Capital Requirements

         The Company maintains a broad product line to function as a primary
supplier for its customers.  Capital investments are driven by growth,
technological advancements and the need for manufacturing flexibility.
Estimation of future capital expenditures could vary materially due to the
uncertainty of these factors.  If the Company fails to stay current with the
latest manufacturing and packaging technology it may be unable to competitively
support the launch of new product introductions.  The Company also is
vertically integrated in the areas of preprinted componentry (labels and
cartons) and plastics (bottle blow molding).  Should the Company fail to keep
up with current technology it could lose its cost competitive advantage in
these areas.

Interest Rate Implication

         The Company's line of credit facilities are based on a variable
interest rate factor.  The interest rates are established at the time of
borrowing based upon the prime rate, the LIBOR rate, plus a factor, or at a
rate based on interest rate bids.  Accordingly, interest expense is subject to
variation due to the variability of these rates.

Tax Rate Implication

         Income tax rate changes by governments and changes in the tax
jurisdictions in which the Company operates could influence the effective tax
rates that have been projected for future years.  The anticipated growth of the
Company's international business increases the likelihood of fluctuation
occurring.

Liquidity and Capital Resources

         The Company anticipates that cash flow from operations will
substantially fund working capital, restructuring and other unusual charges and
capital expenditures.  Additionally, borrowing from the Company's line of
credit are available, if required.  The Company has historically evaluated
acquisition opportunities and anticipates that acquisition opportunities will
continue to be identified and evaluated in the future.  The historical growth
of sales and profits have been significantly influenced by acquisitions.  There
is no assurance that future sales and profits will, or will not, be impacted by
acquisition activities.  The Company's current capital structure, results of
operations and cash flow needs could be materially changed by acquisitions.

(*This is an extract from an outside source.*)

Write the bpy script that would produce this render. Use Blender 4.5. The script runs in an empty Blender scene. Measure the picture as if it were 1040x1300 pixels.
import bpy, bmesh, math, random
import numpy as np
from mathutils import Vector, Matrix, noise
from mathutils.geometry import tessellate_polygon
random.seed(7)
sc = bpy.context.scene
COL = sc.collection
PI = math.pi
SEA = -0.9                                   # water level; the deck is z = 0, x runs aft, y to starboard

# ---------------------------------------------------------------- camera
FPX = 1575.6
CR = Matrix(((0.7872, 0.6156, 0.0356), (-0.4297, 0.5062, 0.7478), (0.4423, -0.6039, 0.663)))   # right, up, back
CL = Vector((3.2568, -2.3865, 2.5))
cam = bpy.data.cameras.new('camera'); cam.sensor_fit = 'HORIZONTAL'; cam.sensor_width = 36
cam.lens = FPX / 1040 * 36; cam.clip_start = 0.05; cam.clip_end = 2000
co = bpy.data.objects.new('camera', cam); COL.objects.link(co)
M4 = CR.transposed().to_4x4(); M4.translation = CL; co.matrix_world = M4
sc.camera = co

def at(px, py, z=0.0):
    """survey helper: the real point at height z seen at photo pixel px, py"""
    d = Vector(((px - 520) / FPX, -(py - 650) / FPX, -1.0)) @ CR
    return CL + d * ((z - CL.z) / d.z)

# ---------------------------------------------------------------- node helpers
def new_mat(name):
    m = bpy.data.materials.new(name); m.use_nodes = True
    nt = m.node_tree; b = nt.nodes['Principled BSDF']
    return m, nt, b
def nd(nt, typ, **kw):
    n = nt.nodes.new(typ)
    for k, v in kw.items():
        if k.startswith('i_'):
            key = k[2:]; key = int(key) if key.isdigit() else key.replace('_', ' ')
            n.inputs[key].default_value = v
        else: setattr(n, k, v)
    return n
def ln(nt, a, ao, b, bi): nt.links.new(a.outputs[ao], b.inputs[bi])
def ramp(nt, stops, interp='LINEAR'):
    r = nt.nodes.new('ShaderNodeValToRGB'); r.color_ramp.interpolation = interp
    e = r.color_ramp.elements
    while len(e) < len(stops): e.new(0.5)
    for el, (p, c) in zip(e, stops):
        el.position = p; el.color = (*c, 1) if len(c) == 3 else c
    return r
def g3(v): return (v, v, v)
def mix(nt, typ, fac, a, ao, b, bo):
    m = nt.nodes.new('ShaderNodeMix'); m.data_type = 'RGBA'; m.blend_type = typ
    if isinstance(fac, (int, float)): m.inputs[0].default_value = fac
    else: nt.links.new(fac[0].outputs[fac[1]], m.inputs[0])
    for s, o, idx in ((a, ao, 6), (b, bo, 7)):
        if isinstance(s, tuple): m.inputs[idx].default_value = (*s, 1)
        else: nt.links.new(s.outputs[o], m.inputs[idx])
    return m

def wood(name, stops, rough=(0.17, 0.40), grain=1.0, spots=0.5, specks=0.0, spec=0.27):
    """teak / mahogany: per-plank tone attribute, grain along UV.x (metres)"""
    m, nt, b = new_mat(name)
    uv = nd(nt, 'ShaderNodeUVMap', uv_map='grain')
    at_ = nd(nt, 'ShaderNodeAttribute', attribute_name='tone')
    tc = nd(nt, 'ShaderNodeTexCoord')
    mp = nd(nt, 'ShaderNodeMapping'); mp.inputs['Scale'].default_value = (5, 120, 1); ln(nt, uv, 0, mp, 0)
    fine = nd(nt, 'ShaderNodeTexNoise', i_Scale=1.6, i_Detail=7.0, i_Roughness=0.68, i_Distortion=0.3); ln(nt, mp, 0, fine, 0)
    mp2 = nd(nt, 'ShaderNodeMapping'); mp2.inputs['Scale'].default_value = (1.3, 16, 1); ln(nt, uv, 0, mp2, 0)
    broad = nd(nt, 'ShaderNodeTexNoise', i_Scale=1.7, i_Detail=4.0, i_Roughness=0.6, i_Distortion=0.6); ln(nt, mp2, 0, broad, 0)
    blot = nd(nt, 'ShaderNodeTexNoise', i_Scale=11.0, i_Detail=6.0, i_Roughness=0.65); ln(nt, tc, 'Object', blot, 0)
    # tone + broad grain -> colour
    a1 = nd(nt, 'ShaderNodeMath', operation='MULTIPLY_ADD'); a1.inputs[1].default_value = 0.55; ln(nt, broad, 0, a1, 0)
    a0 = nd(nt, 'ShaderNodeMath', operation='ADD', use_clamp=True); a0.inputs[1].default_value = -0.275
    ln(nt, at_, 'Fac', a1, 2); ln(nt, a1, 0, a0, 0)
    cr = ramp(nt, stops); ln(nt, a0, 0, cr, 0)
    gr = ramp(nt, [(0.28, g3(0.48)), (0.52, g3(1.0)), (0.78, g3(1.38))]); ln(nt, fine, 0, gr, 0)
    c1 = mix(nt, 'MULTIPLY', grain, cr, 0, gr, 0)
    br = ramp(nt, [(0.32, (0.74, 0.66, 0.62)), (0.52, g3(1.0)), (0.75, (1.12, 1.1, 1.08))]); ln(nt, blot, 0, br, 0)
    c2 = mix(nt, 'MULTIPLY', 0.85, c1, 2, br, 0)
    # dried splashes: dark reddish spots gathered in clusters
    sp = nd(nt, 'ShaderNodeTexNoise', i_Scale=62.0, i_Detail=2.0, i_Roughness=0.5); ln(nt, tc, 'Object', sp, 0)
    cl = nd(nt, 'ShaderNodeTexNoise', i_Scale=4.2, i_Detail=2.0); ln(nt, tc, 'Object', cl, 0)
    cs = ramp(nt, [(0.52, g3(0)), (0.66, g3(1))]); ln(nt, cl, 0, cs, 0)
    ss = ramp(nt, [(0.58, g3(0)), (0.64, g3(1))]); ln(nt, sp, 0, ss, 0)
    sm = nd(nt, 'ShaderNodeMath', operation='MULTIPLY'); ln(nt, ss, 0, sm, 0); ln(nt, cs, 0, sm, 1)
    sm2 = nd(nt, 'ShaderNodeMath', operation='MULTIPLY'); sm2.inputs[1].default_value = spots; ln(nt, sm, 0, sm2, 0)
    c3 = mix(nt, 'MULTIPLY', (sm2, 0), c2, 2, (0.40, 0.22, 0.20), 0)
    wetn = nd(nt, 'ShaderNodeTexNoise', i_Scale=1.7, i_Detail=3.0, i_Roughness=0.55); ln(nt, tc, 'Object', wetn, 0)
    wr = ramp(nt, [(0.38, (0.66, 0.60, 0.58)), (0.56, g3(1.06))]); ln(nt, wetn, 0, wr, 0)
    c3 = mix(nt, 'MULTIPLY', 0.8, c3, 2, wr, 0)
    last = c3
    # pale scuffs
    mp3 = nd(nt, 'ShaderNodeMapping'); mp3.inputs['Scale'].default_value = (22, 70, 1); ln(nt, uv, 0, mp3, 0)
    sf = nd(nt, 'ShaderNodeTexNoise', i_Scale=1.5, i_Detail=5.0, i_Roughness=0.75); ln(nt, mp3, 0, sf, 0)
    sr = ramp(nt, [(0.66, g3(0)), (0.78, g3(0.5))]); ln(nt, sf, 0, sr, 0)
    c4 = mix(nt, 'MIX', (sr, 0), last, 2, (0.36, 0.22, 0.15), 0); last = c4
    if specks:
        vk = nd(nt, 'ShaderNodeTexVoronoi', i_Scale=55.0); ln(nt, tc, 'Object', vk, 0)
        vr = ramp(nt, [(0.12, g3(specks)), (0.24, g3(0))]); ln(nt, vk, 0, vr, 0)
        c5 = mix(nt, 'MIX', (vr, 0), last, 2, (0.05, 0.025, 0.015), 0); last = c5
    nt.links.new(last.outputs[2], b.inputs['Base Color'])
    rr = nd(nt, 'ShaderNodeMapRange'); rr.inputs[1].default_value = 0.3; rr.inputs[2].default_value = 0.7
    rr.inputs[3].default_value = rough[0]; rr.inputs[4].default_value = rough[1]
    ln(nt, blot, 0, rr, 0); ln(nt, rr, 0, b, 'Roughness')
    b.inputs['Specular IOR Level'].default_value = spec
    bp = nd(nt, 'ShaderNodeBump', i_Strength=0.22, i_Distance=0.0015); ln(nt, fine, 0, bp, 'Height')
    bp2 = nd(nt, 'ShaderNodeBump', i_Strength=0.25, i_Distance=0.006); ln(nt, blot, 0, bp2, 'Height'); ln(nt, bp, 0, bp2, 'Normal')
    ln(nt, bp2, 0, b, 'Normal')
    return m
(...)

         The Company has, and will continue to, evaluate the products and
product categories in which it does business.  Future product line extensions,
or deletions, could have a material impact on the Company's financial position
or results of operations.



<PAGE>   5
Potential Volatility of Stock Price

         The market price of the Company's Common Stock has been, and could be
subject to wide fluctuations in response to, among other things, quarterly
fluctuations in operating results, adverse circumstances affecting the
introduction or market acceptance of new products, failure to meet published
estimates of, or changes in earnings estimates by securities analysts,
announcements of new products or enhancements by competitors, sales of Common
Stock by existing holders, loss of key personnel, market conditions in the
industry, shortages of key components and general economic conditions.